Written request
How does the data below read from its first line through the line containing "tag(link('grass', np_mesh('grass', V, Q), M['grass']), 'uneven"? Print those lines exactly.

-=-=-=-=-

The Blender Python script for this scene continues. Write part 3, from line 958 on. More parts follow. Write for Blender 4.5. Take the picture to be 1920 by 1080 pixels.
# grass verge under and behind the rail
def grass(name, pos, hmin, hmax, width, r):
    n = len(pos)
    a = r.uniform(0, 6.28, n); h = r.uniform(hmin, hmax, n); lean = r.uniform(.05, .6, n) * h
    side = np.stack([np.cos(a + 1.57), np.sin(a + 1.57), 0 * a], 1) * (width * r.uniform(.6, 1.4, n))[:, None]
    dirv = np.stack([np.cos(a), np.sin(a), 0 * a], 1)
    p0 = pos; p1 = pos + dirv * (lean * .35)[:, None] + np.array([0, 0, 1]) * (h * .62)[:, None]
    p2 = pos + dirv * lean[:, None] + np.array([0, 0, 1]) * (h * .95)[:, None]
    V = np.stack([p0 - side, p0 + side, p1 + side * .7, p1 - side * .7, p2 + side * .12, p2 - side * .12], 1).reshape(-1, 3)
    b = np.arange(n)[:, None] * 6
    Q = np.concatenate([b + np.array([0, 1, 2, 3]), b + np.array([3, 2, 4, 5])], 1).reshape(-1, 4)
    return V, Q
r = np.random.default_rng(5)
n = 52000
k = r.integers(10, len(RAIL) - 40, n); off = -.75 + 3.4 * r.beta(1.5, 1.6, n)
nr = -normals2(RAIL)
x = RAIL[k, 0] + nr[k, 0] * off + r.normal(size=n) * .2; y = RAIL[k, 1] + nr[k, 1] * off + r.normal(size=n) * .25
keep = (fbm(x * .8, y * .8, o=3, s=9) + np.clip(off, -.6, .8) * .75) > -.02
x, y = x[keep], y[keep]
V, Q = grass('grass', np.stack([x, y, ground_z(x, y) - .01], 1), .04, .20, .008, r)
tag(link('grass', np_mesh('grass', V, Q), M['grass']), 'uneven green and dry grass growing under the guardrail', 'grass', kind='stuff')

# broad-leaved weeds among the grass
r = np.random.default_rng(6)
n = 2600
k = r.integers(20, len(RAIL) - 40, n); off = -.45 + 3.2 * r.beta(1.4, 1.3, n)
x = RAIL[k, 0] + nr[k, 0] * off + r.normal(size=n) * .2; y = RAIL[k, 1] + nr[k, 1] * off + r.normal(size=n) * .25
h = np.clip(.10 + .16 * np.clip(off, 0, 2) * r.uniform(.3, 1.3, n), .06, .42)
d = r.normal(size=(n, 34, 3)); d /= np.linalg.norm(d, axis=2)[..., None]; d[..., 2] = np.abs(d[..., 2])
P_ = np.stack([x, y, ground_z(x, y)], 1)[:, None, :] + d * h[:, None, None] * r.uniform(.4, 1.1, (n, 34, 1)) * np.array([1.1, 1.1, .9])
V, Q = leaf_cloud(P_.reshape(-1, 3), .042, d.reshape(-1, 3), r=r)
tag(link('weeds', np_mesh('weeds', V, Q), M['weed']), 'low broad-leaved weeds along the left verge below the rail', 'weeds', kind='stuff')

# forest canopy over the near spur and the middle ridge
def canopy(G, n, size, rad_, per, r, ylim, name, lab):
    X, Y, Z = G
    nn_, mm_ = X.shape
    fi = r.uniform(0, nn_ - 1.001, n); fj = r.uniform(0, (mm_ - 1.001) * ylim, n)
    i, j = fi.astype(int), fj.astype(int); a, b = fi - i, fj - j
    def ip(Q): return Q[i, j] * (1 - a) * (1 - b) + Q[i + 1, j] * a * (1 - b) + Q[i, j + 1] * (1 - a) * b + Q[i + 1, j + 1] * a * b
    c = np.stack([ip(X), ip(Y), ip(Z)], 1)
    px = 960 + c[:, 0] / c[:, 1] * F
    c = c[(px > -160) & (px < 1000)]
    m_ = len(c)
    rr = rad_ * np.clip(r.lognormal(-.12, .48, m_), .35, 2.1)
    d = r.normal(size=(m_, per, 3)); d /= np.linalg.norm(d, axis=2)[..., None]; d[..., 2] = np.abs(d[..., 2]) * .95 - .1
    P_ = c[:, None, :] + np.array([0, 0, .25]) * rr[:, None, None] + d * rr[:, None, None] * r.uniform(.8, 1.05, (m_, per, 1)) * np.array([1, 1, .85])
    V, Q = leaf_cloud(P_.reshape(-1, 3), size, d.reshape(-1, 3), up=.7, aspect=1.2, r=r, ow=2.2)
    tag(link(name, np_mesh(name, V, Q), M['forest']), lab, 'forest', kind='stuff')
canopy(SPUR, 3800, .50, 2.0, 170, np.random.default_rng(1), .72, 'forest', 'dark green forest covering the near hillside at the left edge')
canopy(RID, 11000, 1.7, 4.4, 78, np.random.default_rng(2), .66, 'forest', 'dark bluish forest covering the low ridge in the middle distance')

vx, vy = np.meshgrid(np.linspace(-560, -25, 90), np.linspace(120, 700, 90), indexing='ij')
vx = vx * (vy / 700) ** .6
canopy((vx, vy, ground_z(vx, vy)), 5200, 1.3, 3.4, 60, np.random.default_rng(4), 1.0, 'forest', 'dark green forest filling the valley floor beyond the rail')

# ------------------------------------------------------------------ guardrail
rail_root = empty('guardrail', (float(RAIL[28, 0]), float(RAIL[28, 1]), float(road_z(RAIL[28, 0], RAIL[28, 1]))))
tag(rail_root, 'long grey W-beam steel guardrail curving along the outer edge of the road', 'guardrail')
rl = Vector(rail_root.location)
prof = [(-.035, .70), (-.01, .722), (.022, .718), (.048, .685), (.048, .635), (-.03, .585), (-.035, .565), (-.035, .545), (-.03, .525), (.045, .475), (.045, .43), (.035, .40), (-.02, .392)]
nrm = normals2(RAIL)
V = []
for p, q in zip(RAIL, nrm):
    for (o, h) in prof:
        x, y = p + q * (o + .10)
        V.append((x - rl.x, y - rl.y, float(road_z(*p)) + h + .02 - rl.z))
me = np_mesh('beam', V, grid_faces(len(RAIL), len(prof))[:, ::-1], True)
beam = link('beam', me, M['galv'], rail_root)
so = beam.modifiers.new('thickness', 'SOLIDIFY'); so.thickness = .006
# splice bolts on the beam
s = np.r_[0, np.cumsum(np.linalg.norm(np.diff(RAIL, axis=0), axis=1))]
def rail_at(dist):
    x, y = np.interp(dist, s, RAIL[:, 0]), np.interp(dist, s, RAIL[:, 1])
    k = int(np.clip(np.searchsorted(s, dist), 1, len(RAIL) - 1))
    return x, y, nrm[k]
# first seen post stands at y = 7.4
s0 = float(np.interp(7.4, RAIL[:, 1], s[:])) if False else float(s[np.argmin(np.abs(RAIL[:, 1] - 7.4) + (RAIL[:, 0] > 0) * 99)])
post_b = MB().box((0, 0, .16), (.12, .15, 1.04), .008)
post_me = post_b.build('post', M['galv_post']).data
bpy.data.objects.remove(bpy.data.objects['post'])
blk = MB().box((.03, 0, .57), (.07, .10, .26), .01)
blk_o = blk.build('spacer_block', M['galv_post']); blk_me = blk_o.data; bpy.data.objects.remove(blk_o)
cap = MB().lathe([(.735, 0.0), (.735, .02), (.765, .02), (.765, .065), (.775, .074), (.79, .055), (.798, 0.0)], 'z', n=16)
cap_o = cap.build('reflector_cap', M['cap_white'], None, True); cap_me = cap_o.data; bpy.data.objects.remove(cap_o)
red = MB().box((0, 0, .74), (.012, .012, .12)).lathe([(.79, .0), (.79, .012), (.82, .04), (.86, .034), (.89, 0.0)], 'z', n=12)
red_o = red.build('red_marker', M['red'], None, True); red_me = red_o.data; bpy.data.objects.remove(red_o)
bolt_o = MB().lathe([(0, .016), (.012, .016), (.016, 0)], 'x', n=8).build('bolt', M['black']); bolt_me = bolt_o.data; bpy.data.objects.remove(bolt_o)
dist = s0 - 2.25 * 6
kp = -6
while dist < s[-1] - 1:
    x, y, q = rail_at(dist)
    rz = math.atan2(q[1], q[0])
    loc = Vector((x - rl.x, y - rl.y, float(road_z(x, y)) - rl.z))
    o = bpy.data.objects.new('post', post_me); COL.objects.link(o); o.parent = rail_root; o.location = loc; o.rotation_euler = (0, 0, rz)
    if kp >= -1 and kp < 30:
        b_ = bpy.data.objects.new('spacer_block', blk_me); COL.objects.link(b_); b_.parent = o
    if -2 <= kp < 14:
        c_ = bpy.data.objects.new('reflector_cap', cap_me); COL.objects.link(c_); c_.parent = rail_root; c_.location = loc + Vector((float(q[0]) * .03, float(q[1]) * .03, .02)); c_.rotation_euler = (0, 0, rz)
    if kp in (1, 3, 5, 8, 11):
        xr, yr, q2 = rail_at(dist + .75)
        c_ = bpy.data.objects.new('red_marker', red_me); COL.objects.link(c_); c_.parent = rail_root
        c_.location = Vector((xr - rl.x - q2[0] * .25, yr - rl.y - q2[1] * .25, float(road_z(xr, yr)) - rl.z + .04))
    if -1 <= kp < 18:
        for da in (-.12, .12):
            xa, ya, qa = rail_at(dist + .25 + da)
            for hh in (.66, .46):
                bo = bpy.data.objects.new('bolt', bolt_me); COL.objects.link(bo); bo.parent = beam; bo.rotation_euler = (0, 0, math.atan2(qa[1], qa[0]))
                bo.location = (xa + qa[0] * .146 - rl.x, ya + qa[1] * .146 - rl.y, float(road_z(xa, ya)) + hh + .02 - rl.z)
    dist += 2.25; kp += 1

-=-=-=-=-

Answer to this task
The Blender Python script for this scene continues. Write part 3, from line 958 on. More parts follow. Write for Blender 4.5. Take the picture to be 1920 by 1080 pixels.
# grass verge under and behind the rail
def grass(name, pos, hmin, hmax, width, r):
    n = len(pos)
    a = r.uniform(0, 6.28, n); h = r.uniform(hmin, hmax, n); lean = r.uniform(.05, .6, n) * h
    side = np.stack([np.cos(a + 1.57), np.sin(a + 1.57), 0 * a], 1) * (width * r.uniform(.6, 1.4, n))[:, None]
    dirv = np.stack([np.cos(a), np.sin(a), 0 * a], 1)
    p0 = pos; p1 = pos + dirv * (lean * .35)[:, None] + np.array([0, 0, 1]) * (h * .62)[:, None]
    p2 = pos + dirv * lean[:, None] + np.array([0, 0, 1]) * (h * .95)[:, None]
    V = np.stack([p0 - side, p0 + side, p1 + side * .7, p1 - side * .7, p2 + side * .12, p2 - side * .12], 1).reshape(-1, 3)
    b = np.arange(n)[:, None] * 6
    Q = np.concatenate([b + np.array([0, 1, 2, 3]), b + np.array([3, 2, 4, 5])], 1).reshape(-1, 4)
    return V, Q
r = np.random.default_rng(5)
n = 52000
k = r.integers(10, len(RAIL) - 40, n); off = -.75 + 3.4 * r.beta(1.5, 1.6, n)
nr = -normals2(RAIL)
x = RAIL[k, 0] + nr[k, 0] * off + r.normal(size=n) * .2; y = RAIL[k, 1] + nr[k, 1] * off + r.normal(size=n) * .25
keep = (fbm(x * .8, y * .8, o=3, s=9) + np.clip(off, -.6, .8) * .75) > -.02
x, y = x[keep], y[keep]
V, Q = grass('grass', np.stack([x, y, ground_z(x, y) - .01], 1), .04, .20, .008, r)
tag(link('grass', np_mesh('grass', V, Q), M['grass']), 'uneven green and dry grass growing under the guardrail', 'grass', kind='stuff')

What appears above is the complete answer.